The alternative to collapse is decoherence due to entanglement with a heat bath. There are still unexplained issues with this, in my view, but that may simply be because I don't fully understand how the ontology of the classical world is constructed by this process, or why once that ontology is constructed the beings that are governed by its laws are only capable of being aware of the foundations via the most indirect kind of inference.

In any case, this experiment shows some of the power of "entanglement" vs "collapse" as an account of measurement. If "collapse" is a short-hand for measurements that involve "entanglement with a heat bath" then it is possible perform a measurement that involves entangling part of a wavefunction with a coherent signal (the local oscillator in a homodyne detector) without doing to it what we would call "collapse". That appears (to me at least) to be what is happening in the present case. No magic involved.


I apparently need to read up a lot on this, because I understand very little of what you write.
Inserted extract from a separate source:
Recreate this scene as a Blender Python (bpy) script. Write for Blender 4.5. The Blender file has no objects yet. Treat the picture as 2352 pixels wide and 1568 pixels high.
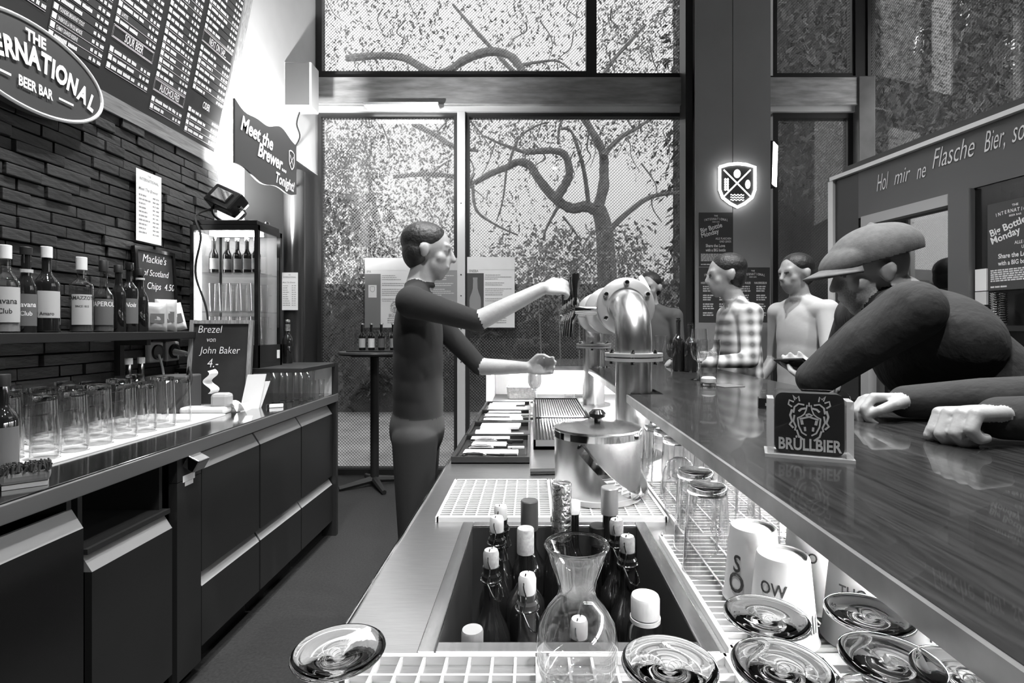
import bpy, bmesh, math, random
import numpy as np
from mathutils import Vector, Matrix, Euler, Quaternion

random.seed(7)
scene = bpy.context.scene
COL = scene.collection

# ------------------------------------------------------------------ camera
CAMZ = 1.38
F = 1200.0
cam_d = bpy.data.cameras.new('camera')
cam_d.sensor_width = 36.0
cam_d.lens = 36.0 * F / 2352.0
cam_d.shift_x = -(1222 - 1176) / 2352.0
cam_d.shift_y = -(784 - 755) / 2352.0
cam_d.clip_start = 0.02
cam = bpy.data.objects.new('camera', cam_d)
COL.objects.link(cam)
cam.location = (0, 0, CAMZ)
cam.rotation_euler = (math.pi / 2, 0, 0)
scene.camera = cam

# ------------------------------------------------------------------ world, exposure
world = bpy.data.worlds.new('world')
scene.world = world
world.use_nodes = True
world.node_tree.nodes['Background'].inputs[0].default_value = (1, 1, 1, 1)
world.node_tree.nodes['Background'].inputs[1].default_value = 1.75
vs = scene.view_settings
vs.view_transform = 'Standard'
vs.look = 'None'
vs.exposure = 0.5
vs.gamma = 1.0
vs.use_curve_mapping = False
scene.cycles.transparent_max_bounces = 16
scene.cycles.max_bounces = 5
scene.cycles.diffuse_bounces = 2
scene.cycles.glossy_bounces = 3
scene.cycles.transmission_bounces = 6
scene.cycles.use_adaptive_sampling = True
scene.cycles.adaptive_threshold = 0.12
scene.cycles.use_light_tree = False
scene.cycles.sample_clamp_indirect = 4.0

# strengths of the lamps, seen and added (watts); each lamp is built with its fixture below
CEIL_W = 37.0
FLOOD_W = 95.0
LED_BAR = 105.0
LED_FRIDGE = 14.0


def P(x, y, Y):
    """pixel of the 2352x1568 photograph -> point at distance Y"""
    return Vector(((x - 1222) * Y / F, Y, CAMZ - (y - 755) * Y / F))


def onZ(x, y, z):
    return P(x, y, F * (CAMZ - z) / (y - 755))


def onX(x, y, X):
    return P(x, y, X * F / (x - 1222))


# ------------------------------------------------------------------ materials
MATS = {}


def nodes_of(m):
    return m.node_tree.nodes, m.node_tree.links


def mat(name, g, rough=0.5, metal=0.0, spec=0.5, noise=0.0, nscale=20.0, stretch=None, bump=0.0, bscale=60.0,
        emit=0.0, coat=0.0, rnd=0.0):
    if name in MATS:
        return MATS[name]
    m = bpy.data.materials.new(name)
    m.use_nodes = True
    N, L = nodes_of(m)
    b = N['Principled BSDF']
    b.inputs['Base Color'].default_value = (g, g, g, 1)
    b.inputs['Roughness'].default_value = rough
    b.inputs['Metallic'].default_value = metal
    b.inputs['Specular IOR Level'].default_value = spec
    b.inputs['Coat Weight'].default_value = coat
    if emit:
        b.inputs['Emission Color'].default_value = (1, 1, 1, 1)
        b.inputs['Emission Strength'].default_value = emit
    vec = None
    if noise or bump:
        tc = N.new('ShaderNodeTexCoord')
        mp = N.new('ShaderNodeMapping')
        L.new(tc.outputs['Object'], mp.inputs[0])
        if stretch:
            mp.inputs['Scale'].default_value = stretch
        vec = mp.outputs[0]
    col = None
    if noise:
        nt = N.new('ShaderNodeTexNoise')
        nt.inputs['Scale'].default_value = nscale
        nt.inputs['Detail'].default_value = 5
        L.new(vec, nt.inputs['Vector'])
        mr = N.new('ShaderNodeMapRange')
        mr.inputs['From Min'].default_value = 0.25
        mr.inputs['From Max'].default_value = 0.75
        mr.inputs['To Min'].default_value = max(0, g * (1 - noise))
        mr.inputs['To Max'].default_value = min(1, g * (1 + noise))
        L.new(nt.outputs['Fac'], mr.inputs['Value'])
        col = mr.outputs[0]
    if rnd:
        oi = N.new('ShaderNodeObjectInfo')
        mr2 = N.new('ShaderNodeMapRange')
        mr2.inputs['To Min'].default_value = 1 - rnd
        mr2.inputs['To Max'].default_value = 1 + rnd
        L.new(oi.outputs['Random'], mr2.inputs['Value'])
        mu = N.new('ShaderNodeMath')
        mu.operation = 'MULTIPLY'
        if col is None:
            mu.inputs[0].default_value = g
        else:
            L.new(col, mu.inputs[0])
        L.new(mr2.outputs[0], mu.inputs[1])
        col = mu.outputs[0]
    if col is not None:
        L.new(col, b.inputs['Base Color'])
    if bump:
        n2 = N.new('ShaderNodeTexNoise')
        n2.inputs['Scale'].default_value = bscale
        n2.inputs['Detail'].default_value = 4
        L.new(vec, n2.inputs['Vector'])
        bp = N.new('ShaderNodeBump')
        bp.inputs['Strength'].default_value = bump
        bp.inputs['Distance'].default_value = 0.01
        L.new(n2.outputs['Fac'], bp.inputs['Height'])
        L.new(bp.outputs[0], b.inputs['Normal'])
    MATS[name] = m
    return m


def emis(name, s):
    if name in MATS:
        return MATS[name]
    m = bpy.data.materials.new(name)
    m.use_nodes = True
    N, L = nodes_of(m)
    N.clear()
    o = N.new('ShaderNodeOutputMaterial')
    e = N.new('ShaderNodeEmission')
    e.inputs[1].default_value = s
    L.new(e.outputs[0], o.inputs[0])
    MATS[name] = m
    return m


def glass_thin(name, tint=0.96, rough=0.03, edge=0.75, base=0.05, power=2.5, film=0.0):
    """thin walled glass: clear straight on, mirror like towards the rims"""
    if name in MATS:
        return MATS[name]
    m = bpy.data.materials.new(name)
    m.use_nodes = True
    N, L = nodes_of(m)
    N.clear()
    o = N.new('ShaderNodeOutputMaterial')
    lw = N.new('ShaderNodeLayerWeight')
    lw.inputs['Blend'].default_value = 0.5
    pw = N.new('ShaderNodeMath'); pw.operation = 'POWER'; pw.inputs[1].default_value = power
    L.new(lw.outputs['Facing'], pw.inputs[0])
    mr = N.new('ShaderNodeMapRange')
    mr.inputs['To Min'].default_value = base
    mr.inputs['To Max'].default_value = edge
    L.new(pw.outputs[0], mr.inputs['Value'])
    t = N.new('ShaderNodeBsdfTransparent')
    t.inputs[0].default_value = (tint, tint, tint, 1)
    gl = N.new('ShaderNodeBsdfGlossy')
    gl.inputs['Color'].default_value = (0.95, 0.95, 0.95, 1)
    gl.inputs['Roughness'].default_value = rough
    mx = N.new('ShaderNodeMixShader')
    L.new(mr.outputs[0], mx.inputs[0])
    L.new(t.outputs[0], mx.inputs[1])
    L.new(gl.outputs[0], mx.inputs[2])
    last = mx.outputs[0]
    if film:
        # perforated window film: a diagonal grid of dark dots
        tc = N.new('ShaderNodeTexCoord')
        sx = N.new('ShaderNodeSeparateXYZ')
        L.new(tc.outputs['Object'], sx.inputs[0])
        k = 2 * math.pi / 0.030

        def comb(op, a, b_):
            n = N.new('ShaderNodeMath'); n.operation = op
            L.new(a, n.inputs[0])
            if isinstance(b_, float):
                n.inputs[1].default_value = b_
            else:
                L.new(b_, n.inputs[1])
            return n.outputs[0]
        hsum = comb('ADD', sx.outputs['X'], sx.outputs['Y'])
        a = comb('ADD', hsum, sx.outputs['Z'])
        c = comb('SUBTRACT', hsum, sx.outputs['Z'])
        sa = N.new('ShaderNodeMath'); sa.operation = 'SINE'; L.new(comb('MULTIPLY', a, k), sa.inputs[0])
        sc = N.new('ShaderNodeMath'); sc.operation = 'SINE'; L.new(comb('MULTIPLY', c, k), sc.inputs[0])
        s = comb('ADD', sa.outputs[0], sc.outputs[0])
        mr2 = N.new('ShaderNodeMapRange')
        mr2.inputs['From Min'].default_value = 0.1
        mr2.inputs['From Max'].default_value = 0.5
        mr2.inputs['To Max'].default_value = film
        L.new(s, mr2.inputs['Value'])
        d = N.new('ShaderNodeBsdfDiffuse')
        d.inputs[0].default_value = (0.2, 0.2, 0.2, 1)
        mx2 = N.new('ShaderNodeMixShader')
        L.new(mr2.outputs[0], mx2.inputs[0])
        L.new(last, mx2.inputs[1])
        L.new(d.outputs[0], mx2.inputs[2])
        last = mx2.outputs[0]
    L.new(last, o.inputs[0])
    MATS[name] = m
    return m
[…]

Brutal AND snarky - "Hey guys ... I proved that Einstein was wrong!"

Curiously, I've forgotten his name already.


Indeed. My opinion is that the author doesn't know what he's talking about.





AFAICT no one has ever been able to distinguish a particle whose wave function has collapsed from one that hasn't.
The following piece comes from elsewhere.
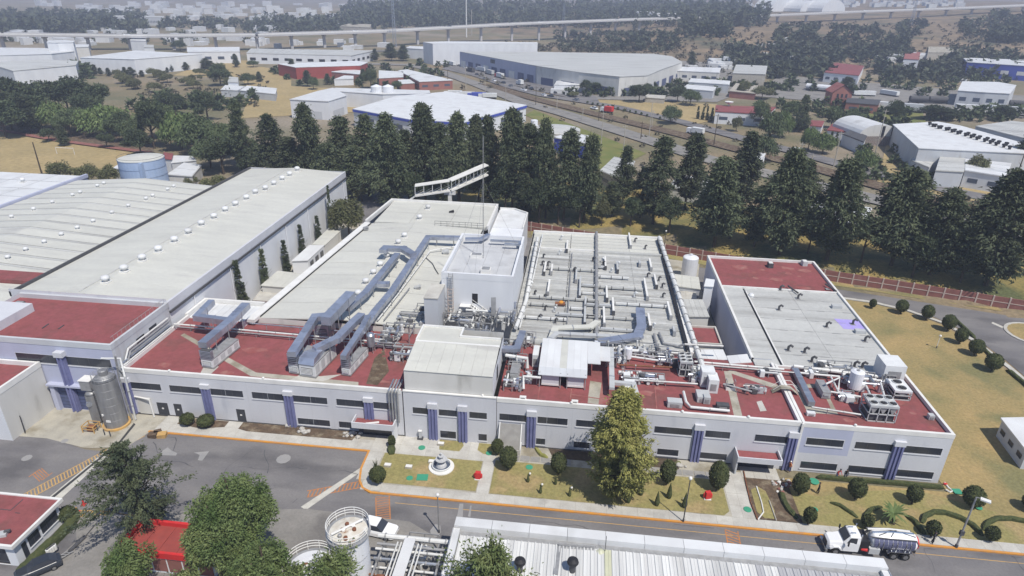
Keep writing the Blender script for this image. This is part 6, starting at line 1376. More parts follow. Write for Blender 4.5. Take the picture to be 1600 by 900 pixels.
for s in (-1, 1):
    for k in range(9):
        xa = -.35+k*.55; q = MB(); R = 1.11
        for a in range(5):
            A0, A1 = -.75+a*.3, -.75+(a+1)*.3; q.quad((xa, s*R*math.cos(A0), 2.05+R*math.sin(A0)), (xa+.5, s*R*math.cos(A0), 2.05+R*math.sin(A0)), (xa+.5, s*R*math.cos(A1), 2.05+R*math.sin(A1)), (xa, s*R*math.cos(A1), 2.05+R*math.sin(A1)))
        if s > 0: q.f = [f[::-1] for f in q.f]
        q.build('side_panel', 'tank_panel', tnk)
        if k in (1, 2, 4, 5, 7, 8): q = MB(); q.box(xa-.06, xa+.02, s*1.13-.02, s*1.13+.02, 1.35, 2.6); q.build('band', 'chrome', tnk)
    q = MB(); q.tube([(-.9, s*.75, 2.95), (.2, s*.85, 2.95), (4.6, s*.85, 2.9), (5.0, s*.9, 2.2)], .08, 6); q.build('top_rail', 'dark_grey', vt)
    q = loft([(1.4, [(s*.8, .95), (s*1.28, .95), (s*1.28, 1.05), (s*.8, 1.05)]), (1.8, [(s*.8, 1.25), (s*1.28, 1.25), (s*1.28, 1.33), (s*.8, 1.33)]), (4.3, [(s*.8, 1.25), (s*1.28, 1.25), (s*1.28, 1.33), (s*.8, 1.33)]), (4.7, [(s*.8, .95), (s*1.28, .95), (s*1.28, 1.05), (s*.8, 1.05)])]); q.build('fender', 'chrome', vt)
    for x in (2.3, 3.75): wheel(x, s*.95, .52, .52, .5, vt)
    wheel(-4.75, s*1.02, .52, .52, .34, vt)
for (a, c, r, m_) in (((-.6, -.2, 3.2), (4.6, .1, 3.15), .10, 'chrome'), ((-.9, .35, 3.15), (4.3, .5, 3.1), .13, 'trim_white'), ((.2, -.5, 3.05), (3.2, .6, 3.15), .05, 'black'), ((.8, .7, 3.0), (4.6, -.4, 3.1), .05, 'black'), ((1.6, -.6, 3.0), (2.6, .4, 3.15), .05, 'black')):
    q = MB(); q.tube([a, tuple((Vector(a)+Vector(c))/2+Vector((0, .1, .08))), c], r, 6); q.build('boom' if m_ != 'black' else 'hose', m_, vt)
q = MB(); q.lathe((0, 0, 0), [(.2, 0), (.8, .02), (.8, .14), (.2, .2)], 22); q.v = [(z_+4.98, y, x+2.0) for x, y, z_ in q.v]; q.f = [f[::-1] for f in q.f]; q.build('rear_door', 'bright_red', vt)
q = MB(); q.tube([(-.9, 0, 1.2), (-1.1, .3, 2.6), (-.4, .5, 3.1)], .16, 8); q.build('intake_hose', 'black', vt)
pt = (at(1322, 858, 0)+at(1405, 883, 0))/2; P0, P1 = at(1302, 864, 0), at(1397, 880, 0)
vt.scale = (.93, .95, .97); vt.location = (36.9, 61.35, .01); vt.rotation_euler = (0, 0, .02)

def car_proto(name, label, m, kind='suv'):
    t = thing(name, label, 'car', (0, 0, 0)); 
    q = loft([(-2.15, rbox(.75, .7, .35, .75, .08)), (-1.9, rbox(.85, .78, .3, .92, .1)), (-.9, rbox(.88, .8, .3, 1.0, .1)), (1.7, rbox(.88, .8, .3, 1.02, .1)), (2.15, rbox(.82, .75, .35, .9, .1))]); q.build('body', m, t)
    q = loft([(-.95, [(-.76, .98), (.76, .98), (.74, 1.0), (-.74, 1.0)]), (-.3, [(-.78, .98), (.78, .98), (.64, 1.48), (-.64, 1.48)]), (1.2, [(-.78, .98), (.78, .98), (.64, 1.5), (-.64, 1.5)]), (1.85, [(-.76, .98), (.76, .98), (.72, 1.04), (-.72, 1.04)])]); g = q.build('cabin', 'glass_dark', t)
    q = MB(); q.box(-.3, 1.15, -.63, .63, 1.47, 1.53); q.build('roof', m, t)
    for x in (-1.35, 1.35):
        for s in (-1, 1): wheel(x, s*.8, .32, .32, .22, t)
    for s in (-1, 1): q = MB(); q.cbox((-2.12, s*.55, .6), .1, .3, .14); q.build('headlight', 'chrome', t)
    return t
cw_, cb_, cg_ = [car_proto('parked_car', 'car', m_) for m_ in ('car_white', 'car_dark', 'car_grey')]
c = at(590, 832); place(cw_, (c.x, c.y, .02), math.pi-.15, 1.15, 'white car parked on the service road behind the stained tank')
c = at(62, 893); place(cb_, (c.x, c.y, .02), .8, 1.0, 'dark car parked by the hedge at the bottom left corner')
c = at(8, 872); place(cg_, (c.x-1, c.y-.5, .02), 1.2, 1.0, 'grey motor vehicle beside the gatehouse door')
# ================================================================== fountain, hedges, garden
ft = thing('fountain', 'round tiered stone fountain on the small front lawn', 'fountain', (-16.5, 69.1, .17)); c = (-16.5, 69.0, .17)
q = MB(); q.lathe(c, [(1.75, 0), (1.75, .14), (1.3, .15)], 32); q.build('plinth', 'trim_white', ft)
q = MB(); q.lathe((c[0], c[1], .31), [(1.25, 0), (1.32, .35), (1.22, .38), (1.15, .1), (.2, .08)], 32); q.build('basin', 'unit_white', ft)
q = MB(); q.lathe((c[0], c[1], .42), [(1.15, 0), (1.15, .02)], 28); q.build('water', 'glass_blue', ft)
q = MB(); q.lathe((c[0], c[1], .4), [(.75, 0), (.6, .35), (.28, .55), (.25, .9), (.75, 1.05), (.8, 1.15), (.3, 1.1), (.16, 1.5), (.4, 1.62), (.42, 1.7), (.12, 1.68), (.1, 2.0), (.16, 2.1), (.02, 2.25)], 22); q.build('tiers', 'membrane', ft)
def hedge(name, pts, w, hh, label, z=.15, m='hedge', seed=0):
    rs = random.Random(seed); P = [Vector((p[0], p[1], 0)) for p in pts]; Q = []
    for a, c in zip(P, P[1:]):
        k = max(1, int((c-a).length/.5)); Q += [a.lerp(c, i/k) for i in range(k)]
    Q.append(P[-1]); q = MB(); n = 8
    for i, p in enumerate(Q):
        d = Q[min(i+1, len(Q)-1)]-Q[max(i-1, 0)]; d.normalize(); s = Vector((-d.y, d.x, 0))
        for j in range(n):
            a = math.pi*j/(n-1); jj = 1+rs.uniform(-.1, .1); e = .35 if i in (0, len(Q)-1) else 1
            cx_ = math.copysign(abs(math.cos(a))**.5, math.cos(a)); q.v.append(tuple(p+s*cx_*w/2*jj*max(e, .6)+Vector((0, 0, z+hh*(math.sin(a)**.5)*jj*e))))
    for i in range(len(Q)-1):
        for j in range(n-1): q.f.append((i*n+j, i*n+j+1, (i+1)*n+j+1, (i+1)*n+j))
    for i in (0, len(Q)-1): q.f.append(tuple(i*n+j for j in (range(n) if i else range(n-1, -1, -1))))
    o = Q[0].copy(); o.z = z; return tag(q.build(name, m, origin=o), label, 'hedge')
def hpx(l, z=0): return [at(x, y, z) for x, y in l]
hedge('hedge', hpx([(116, 800), (118, 812), (108, 826), (88, 846), (62, 870), (40, 890), (28, 905)]), 1.1, .9, 'clipped green hedge curving around the gatehouse', 0, seed=1)
hedge('hedge', hpx([(1492, 500), (1500, 508), (1514, 521), (1523, 529)]), .6, .5, 'low dark hedge between ball trees by the back road, upper piece', .02, seed=2)
hedge('hedge', hpx([(1531, 541), (1545, 555), (1552, 562)]), .6, .5, 'low dark hedge between ball trees by the back road, middle piece', .02, seed=3)
hedge('hedge', hpx([(1573, 579), (1600, 601), (1620, 620)]), .7, .6, 'low dark hedge by the back road, right piece', .02, seed=4)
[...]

That would of course allow faster than light communication by modulating the "collapsedness" of a stream of entangled particles.


Dunno why this is getting downvotes, as it is simply a statement of fact. If we could distinguish a stream of photons that had "collapsed" onto a particular basis from one where individual photons were in a superposition of states on that basis we would be able to communicate faster than light using EPR pairs. It is generally believed this is impossible.


Could you explain how this would be faster than light? Wouldn't the particles be traveling at the speed of light?


>> Could you explain how this would be faster than light? Wouldn't the particles be traveling at the speed of light?

As maxerickson says, you emit streams of entangled particles from a central location heading in opposite directions. People equidistant from that location can communicate instantaneously. Alice modulates the wave function collapse by either taking a measurement or not. Say measuring indicates a 1 and non-measurement indicates a 0. Bob over at the other end uses his ability to distinguish a collapsed wave function from a non-collapsed one to get 1's and 0's out the other end. Because the measurement induced wave function collapse is instantaneous this will be faster than light communication. Bob can tell weather Alice is measuring or not, right now.

I stand by my assertion that physicists can not tell the difference. I'll also add that the reason is that there is no difference. But by all means continue to downvote without a counterexample.


So if I understand correctly, this experiment is demonstrating that prior to Bob's measurement the wave function is spread out between the labs. I don't think that is the same thing as being able to detect a non-collapsed wave function (the design just assumes it exists, and the outcome implies that it is a useful description).

Are you talking about something more than that?


The idea is that you set up a stream of entangled particles and arrange it so that, for example, one stream is available at Earth at the same moment that the entangled particles are available on Mars.

Then if you somehow gain the ability to twiddle the state of one end and measure the state of the other, you can communicate instantaneously.

But the first step to doing this is to develop a brand new physics where it is actually possible. Results that confirm/refine the current understanding won't ever enable it.



This is just another example of Sen­sa­ti­o­na­lis­mus.